我原来想从前往后,发现 next 大于 0 的时候就用i - next[i]作为循环节长度,结果出了问题,因为循环节内部可能仍有重复的数字序列,比如一个循环节反过来是8123245,很快就会出现非零的 next 值。又想了其它方法,总有漏洞,其中一个甚至通过了所有数据的测试。
最后,我由于取得小数位数足够长,直接寻找next[i]的最大值位置了。这个位置,正是循环节消失的地方,i - next[i]是循环节长度,后面留下的小尾巴也就是非循环节的部分了。

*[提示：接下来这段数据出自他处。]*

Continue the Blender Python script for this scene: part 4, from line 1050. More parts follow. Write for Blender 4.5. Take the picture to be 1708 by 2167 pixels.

结果快得吓人,尽管我小数部分取了那么多位,而且非常暴力地把小数部分前后倒置。线性时间比起稍微有点平方,果然是不知道高到哪里去了。
Compiling...
Compile: OK
Executing...
Test 1: TEST OK [0.000 secs, 4248 KB]
Test 2: TEST OK [0.000 secs, 5028 KB]
Test 3: TEST OK [0.000 secs, 5028 KB]
Test 4: TEST OK [0.000 secs, 4248 KB]
Test 5: TEST OK [0.000 secs, 4256 KB]
Test 6: TEST OK [0.000 secs, 5028 KB]
Test 7: TEST OK [0.000 secs, 5032 KB]
Test 8: TEST OK [0.000 secs, 5036 KB]
Test 9: TEST OK [0.000 secs, 5028 KB]
All tests OK.
Your program ('fracdec') produced all correct answers! This is your
submission #9 for this problem. Congratulations!
拖到现在才完成这道题,深表惭愧。加油加油。
fracdec:没这么麻烦
看了题解之后觉得自己蠢哭了,明明只要判断目前的被除数之前有没有出现过,就可以知道后面有没有一样的片段了,我竟然非要除一大串然后去玩字符串,真是服了。数学!数学不好!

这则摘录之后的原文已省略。